Les dernières rondes de coupes en éducation ont fait mal. Elles se sont traduites par de réelles diminutions de services pour les élèves les plus à risque et rien dans la rhétorique du retour à l'équilibre budgétaire ne peut justifier cela.

Des commissions scolaires ont fait des choix budgétaires déchirants et on a poussé l'odieux jusqu'à leur reprocher d'avoir recyclé l'argent destiné à l'aide aux devoirs pour amoindrir l'effet des compressions.

Ce qui revient à dire qu'on a montré du doigt des décideurs locaux parce qu'ils ont sacrifié en partie un programme pour aider les jeunes à faire leurs devoirs alors que la recherche sur les devoirs au primaire nous apprend qu'ils sont sans effet sur la réussite. On les accuse d'avoir coupé une mesure inefficace pour tenter de maintenir ouvertes des classes spécialisées ou des postes de professionnels ! Voilà où on en est rendu : défendre l'indéfendable et l'inefficience.

Les coupes ont fait mal, mais les mauvais investissements aussi, et depuis longtemps.

Je soumets cet exemple : le Québec, selon les normes de l'OCDE, compterait plus de 50 % d'analphabètes fonctionnels. Ce qui veut dire, en termes simples, qu'un adulte sur deux a de la difficulté à comprendre ce qu'il lit. Tout l'argent qu'on a investi pour apprendre à lire à nos enfants est donc loin de rapporter les dividendes anticipés.

PRIORITÉ LECTURE

Parler de l'échec de nos politiques publiques en littératie est un euphémisme.
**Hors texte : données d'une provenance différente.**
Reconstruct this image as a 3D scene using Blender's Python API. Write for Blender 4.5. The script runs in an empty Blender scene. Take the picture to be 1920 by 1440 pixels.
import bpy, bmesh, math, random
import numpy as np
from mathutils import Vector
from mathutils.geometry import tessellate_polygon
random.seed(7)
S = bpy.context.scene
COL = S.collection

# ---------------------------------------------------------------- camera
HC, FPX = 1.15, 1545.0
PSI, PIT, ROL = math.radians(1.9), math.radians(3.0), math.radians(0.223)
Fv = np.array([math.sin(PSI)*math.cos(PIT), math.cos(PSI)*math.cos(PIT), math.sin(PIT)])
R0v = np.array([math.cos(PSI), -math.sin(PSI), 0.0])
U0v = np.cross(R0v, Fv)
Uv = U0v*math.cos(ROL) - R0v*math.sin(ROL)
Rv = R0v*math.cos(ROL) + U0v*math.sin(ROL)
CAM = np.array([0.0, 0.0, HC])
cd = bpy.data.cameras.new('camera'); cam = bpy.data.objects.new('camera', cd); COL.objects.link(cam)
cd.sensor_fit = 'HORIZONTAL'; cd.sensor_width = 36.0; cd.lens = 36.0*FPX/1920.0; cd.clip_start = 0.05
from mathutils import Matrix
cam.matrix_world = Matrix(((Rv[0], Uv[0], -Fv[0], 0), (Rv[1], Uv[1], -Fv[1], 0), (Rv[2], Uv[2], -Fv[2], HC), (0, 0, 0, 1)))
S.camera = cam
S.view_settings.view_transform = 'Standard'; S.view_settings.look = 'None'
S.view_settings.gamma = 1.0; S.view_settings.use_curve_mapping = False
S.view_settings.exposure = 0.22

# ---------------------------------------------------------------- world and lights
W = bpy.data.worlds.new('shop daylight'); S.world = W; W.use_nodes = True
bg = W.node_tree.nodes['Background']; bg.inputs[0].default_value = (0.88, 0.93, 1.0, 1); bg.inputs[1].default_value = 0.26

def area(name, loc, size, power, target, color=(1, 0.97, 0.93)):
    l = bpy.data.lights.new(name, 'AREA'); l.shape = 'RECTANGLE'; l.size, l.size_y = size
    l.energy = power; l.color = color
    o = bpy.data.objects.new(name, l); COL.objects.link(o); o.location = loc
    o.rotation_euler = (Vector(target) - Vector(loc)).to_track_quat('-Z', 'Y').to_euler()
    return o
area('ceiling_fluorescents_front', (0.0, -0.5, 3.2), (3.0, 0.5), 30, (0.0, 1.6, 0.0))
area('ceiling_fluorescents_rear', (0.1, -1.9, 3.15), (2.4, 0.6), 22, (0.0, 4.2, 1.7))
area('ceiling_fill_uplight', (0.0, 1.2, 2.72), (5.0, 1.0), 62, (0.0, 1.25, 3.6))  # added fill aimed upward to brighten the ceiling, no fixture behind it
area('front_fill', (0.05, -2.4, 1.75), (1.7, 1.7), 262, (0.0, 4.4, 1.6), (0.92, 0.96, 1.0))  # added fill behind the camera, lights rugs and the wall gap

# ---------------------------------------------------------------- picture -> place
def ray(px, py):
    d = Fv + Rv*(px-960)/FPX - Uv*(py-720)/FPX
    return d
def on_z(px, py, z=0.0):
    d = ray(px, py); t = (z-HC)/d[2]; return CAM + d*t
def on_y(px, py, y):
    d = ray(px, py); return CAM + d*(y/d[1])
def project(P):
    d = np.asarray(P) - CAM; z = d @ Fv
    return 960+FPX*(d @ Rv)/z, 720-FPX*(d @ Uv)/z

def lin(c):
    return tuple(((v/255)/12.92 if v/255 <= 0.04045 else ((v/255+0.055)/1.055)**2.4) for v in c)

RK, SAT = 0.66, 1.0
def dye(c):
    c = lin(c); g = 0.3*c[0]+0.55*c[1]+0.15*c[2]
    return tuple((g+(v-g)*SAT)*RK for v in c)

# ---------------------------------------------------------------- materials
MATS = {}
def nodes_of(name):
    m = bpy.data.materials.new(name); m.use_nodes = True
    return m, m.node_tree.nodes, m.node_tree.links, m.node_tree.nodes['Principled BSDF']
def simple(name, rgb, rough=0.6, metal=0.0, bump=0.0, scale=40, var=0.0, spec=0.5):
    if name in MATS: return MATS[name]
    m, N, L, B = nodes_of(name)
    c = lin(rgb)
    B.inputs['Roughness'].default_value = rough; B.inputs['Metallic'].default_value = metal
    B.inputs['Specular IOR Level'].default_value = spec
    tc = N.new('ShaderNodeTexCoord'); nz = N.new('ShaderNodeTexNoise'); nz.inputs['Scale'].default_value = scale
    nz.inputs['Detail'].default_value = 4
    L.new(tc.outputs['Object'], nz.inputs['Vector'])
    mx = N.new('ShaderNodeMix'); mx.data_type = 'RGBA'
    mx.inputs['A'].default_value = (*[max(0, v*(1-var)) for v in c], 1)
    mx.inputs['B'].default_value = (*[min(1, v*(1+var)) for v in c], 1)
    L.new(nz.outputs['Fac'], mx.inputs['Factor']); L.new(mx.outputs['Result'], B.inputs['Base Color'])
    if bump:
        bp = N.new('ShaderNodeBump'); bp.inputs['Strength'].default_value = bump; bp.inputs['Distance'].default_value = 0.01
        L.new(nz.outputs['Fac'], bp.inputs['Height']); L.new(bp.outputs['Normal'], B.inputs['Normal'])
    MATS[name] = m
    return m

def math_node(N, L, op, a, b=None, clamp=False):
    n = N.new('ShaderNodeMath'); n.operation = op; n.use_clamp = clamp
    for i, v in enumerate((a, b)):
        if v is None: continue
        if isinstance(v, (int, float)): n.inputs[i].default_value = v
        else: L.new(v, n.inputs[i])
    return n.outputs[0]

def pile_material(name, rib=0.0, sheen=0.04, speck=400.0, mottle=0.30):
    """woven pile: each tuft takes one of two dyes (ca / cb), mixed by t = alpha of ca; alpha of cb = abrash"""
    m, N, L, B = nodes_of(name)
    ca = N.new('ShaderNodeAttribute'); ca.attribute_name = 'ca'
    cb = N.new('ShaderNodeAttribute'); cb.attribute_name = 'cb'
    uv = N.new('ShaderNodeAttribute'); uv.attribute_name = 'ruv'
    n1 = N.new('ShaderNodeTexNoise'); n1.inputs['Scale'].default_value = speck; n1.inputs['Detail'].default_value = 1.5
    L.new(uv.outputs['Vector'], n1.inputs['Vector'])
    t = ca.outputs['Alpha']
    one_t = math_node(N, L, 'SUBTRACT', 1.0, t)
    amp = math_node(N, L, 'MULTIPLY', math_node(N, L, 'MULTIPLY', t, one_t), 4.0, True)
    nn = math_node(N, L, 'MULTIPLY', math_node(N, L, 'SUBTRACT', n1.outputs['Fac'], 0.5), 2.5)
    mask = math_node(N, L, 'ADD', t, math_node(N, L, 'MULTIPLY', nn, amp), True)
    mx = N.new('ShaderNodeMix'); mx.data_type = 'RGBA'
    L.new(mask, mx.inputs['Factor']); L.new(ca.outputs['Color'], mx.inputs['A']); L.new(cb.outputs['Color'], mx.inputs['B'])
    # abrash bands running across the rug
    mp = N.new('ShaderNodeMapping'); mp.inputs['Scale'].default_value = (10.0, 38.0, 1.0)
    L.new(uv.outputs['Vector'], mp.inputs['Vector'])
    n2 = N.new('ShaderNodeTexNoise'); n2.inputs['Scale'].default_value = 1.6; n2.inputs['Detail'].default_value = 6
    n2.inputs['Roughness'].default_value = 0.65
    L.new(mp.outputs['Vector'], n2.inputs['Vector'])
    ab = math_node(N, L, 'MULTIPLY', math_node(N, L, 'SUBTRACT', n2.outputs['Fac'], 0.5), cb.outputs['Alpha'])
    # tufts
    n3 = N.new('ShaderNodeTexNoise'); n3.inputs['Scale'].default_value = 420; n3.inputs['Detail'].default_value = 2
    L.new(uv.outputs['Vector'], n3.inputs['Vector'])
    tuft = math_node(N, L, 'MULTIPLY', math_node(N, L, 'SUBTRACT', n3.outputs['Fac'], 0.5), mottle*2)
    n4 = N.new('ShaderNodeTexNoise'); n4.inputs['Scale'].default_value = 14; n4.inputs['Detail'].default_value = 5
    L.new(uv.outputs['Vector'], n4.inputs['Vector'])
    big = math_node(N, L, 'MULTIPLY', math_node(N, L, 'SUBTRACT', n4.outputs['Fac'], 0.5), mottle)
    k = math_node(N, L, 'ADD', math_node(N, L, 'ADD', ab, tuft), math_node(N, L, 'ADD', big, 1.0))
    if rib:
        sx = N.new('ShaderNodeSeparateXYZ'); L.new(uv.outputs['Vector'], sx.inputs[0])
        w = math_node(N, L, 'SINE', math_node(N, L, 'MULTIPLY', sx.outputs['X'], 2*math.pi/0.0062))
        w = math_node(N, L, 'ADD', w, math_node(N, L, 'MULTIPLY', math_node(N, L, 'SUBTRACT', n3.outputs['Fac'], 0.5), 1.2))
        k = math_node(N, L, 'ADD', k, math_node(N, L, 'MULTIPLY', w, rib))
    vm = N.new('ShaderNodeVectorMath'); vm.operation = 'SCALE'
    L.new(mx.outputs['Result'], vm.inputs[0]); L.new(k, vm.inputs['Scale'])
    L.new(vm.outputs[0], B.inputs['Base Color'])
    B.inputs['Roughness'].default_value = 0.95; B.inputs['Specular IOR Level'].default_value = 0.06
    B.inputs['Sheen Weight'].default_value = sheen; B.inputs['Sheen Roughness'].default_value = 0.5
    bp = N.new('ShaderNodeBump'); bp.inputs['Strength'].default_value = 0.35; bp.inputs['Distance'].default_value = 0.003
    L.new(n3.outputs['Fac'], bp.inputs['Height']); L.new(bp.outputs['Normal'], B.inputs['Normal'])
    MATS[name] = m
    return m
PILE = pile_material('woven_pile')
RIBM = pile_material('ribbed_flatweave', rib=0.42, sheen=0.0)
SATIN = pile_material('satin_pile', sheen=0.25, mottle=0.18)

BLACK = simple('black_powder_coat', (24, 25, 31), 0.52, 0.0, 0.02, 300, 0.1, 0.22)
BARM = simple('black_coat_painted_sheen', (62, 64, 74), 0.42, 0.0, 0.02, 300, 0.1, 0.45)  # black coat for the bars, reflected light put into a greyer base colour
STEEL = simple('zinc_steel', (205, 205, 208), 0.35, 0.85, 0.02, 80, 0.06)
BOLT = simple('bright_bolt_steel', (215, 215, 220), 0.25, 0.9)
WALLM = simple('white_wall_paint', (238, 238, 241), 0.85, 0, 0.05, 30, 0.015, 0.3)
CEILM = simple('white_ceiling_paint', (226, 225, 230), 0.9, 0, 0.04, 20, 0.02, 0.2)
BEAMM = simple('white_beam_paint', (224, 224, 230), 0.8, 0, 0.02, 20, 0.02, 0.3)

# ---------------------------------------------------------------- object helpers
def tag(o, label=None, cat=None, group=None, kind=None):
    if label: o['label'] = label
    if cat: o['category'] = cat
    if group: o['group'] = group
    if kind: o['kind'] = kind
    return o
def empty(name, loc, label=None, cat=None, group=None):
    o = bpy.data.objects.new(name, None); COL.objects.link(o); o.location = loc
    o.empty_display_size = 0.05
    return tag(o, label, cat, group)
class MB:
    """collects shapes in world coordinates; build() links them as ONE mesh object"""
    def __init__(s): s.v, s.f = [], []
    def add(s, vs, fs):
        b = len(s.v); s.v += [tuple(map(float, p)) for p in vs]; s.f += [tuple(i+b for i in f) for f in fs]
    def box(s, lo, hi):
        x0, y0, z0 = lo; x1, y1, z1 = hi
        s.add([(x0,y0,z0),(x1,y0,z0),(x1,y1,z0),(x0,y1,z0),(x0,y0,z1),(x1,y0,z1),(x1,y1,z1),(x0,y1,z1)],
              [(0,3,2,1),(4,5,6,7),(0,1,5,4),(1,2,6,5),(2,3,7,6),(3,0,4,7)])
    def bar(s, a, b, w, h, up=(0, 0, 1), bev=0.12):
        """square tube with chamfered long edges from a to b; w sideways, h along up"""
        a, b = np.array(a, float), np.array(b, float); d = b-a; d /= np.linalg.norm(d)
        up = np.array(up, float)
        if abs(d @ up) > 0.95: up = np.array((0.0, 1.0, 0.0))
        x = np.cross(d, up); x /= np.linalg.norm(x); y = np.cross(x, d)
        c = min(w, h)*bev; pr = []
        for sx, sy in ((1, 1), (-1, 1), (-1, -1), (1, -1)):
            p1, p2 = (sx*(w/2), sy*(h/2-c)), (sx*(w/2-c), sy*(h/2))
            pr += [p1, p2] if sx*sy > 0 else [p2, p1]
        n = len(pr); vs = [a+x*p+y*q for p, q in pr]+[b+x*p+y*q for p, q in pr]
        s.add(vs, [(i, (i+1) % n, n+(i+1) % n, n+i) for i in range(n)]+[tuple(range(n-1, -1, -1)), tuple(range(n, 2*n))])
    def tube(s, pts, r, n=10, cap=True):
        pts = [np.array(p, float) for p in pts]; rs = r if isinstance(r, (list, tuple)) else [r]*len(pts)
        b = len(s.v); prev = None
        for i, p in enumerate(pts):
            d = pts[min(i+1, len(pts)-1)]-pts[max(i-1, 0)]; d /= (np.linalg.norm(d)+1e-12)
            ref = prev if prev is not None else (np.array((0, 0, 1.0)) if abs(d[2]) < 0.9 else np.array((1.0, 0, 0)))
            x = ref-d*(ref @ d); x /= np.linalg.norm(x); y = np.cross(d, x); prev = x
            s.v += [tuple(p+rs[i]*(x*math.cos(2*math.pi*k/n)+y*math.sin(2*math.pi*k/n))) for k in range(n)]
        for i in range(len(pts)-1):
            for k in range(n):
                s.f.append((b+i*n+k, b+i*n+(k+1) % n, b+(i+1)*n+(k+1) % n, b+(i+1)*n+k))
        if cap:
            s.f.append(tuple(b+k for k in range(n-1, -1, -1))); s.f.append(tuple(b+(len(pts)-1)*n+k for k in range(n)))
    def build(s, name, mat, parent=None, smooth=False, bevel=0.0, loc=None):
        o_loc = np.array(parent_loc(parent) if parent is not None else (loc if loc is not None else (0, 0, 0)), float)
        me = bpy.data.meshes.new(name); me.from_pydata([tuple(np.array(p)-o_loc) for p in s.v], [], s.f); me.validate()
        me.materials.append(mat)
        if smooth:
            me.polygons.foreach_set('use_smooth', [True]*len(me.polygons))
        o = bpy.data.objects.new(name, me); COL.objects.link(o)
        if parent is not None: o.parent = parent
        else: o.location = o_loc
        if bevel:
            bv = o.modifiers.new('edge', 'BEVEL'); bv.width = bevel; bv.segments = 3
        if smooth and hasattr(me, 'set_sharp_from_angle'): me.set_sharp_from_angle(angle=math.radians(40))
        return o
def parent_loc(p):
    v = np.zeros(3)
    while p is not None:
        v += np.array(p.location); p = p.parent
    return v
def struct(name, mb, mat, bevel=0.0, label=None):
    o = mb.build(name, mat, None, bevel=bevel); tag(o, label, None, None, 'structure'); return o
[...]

Alors, pourquoi ne pas considérer l'urgence de revoir nos programmes d'études en lecture de la maternelle 4 ans à la 2e année ? Pourquoi ne pas nous donner comme cible nationale que tous les enfants sachent lire à la fin de la 1re année ? Les programmes d'études actuels en littératie accusent un retard important par rapport aux connaissances scientifiques, et cela a des conséquences majeures.

Il faut appuyer le développement de politiques publiques en éducation sur des données probantes, issues de la recherche : quels sont les principaux déterminants de la réussite scolaire ? Quels sont les principes à la base des programmes qui donnent des résultats ? Que fait-on dans les commissions scolaires efficaces et qu'on ne fait pas dans celles qui le sont moins ? Que nous apprend la recherche sur la place et le rôle des élus scolaires dans les systèmes scolaires performants ? Comment concilier une plus grande autonomie pour les écoles tout en maintenant une commission scolaire responsable de fixer des orientations régionales, d'arbitrer les différends et de répartir équitablement les ressources ?

Les connaissances qui nous permettraient d'améliorer la réussite de tous nos élèves existent. Il faut réinvestir en éducation, mais cela ne doit pas se faire au goût du jour.

Le Québec a besoin de se doter d'un Institut scientifique national d'éducation neutre et indépendant.

Celui-ci pourrait conseiller les enseignants, les directions d'écoles, les élus scolaires, le gouvernement et le public sur les approches les plus efficaces dans le domaine de l'enseignement, de l'administration scolaire et du développement des politiques.

Le Québec veut se donner une politique nationale d'éducation. Celle-ci devra prendre appui sur des données probantes, des évaluations indépendantes et faire table rase des préjugés, des clichés faciles et des croyances erronées.

Avec la mise au rancart du projet de loi 86, le ministre de l'Éducation nous a évité de stériles débats de structures. Parler de structures dans le contexte actuel, ç'aurait été s'épuiser à placer en lignes bien droites les chaises longues sur le pont du Titanic pendant qu'il coule.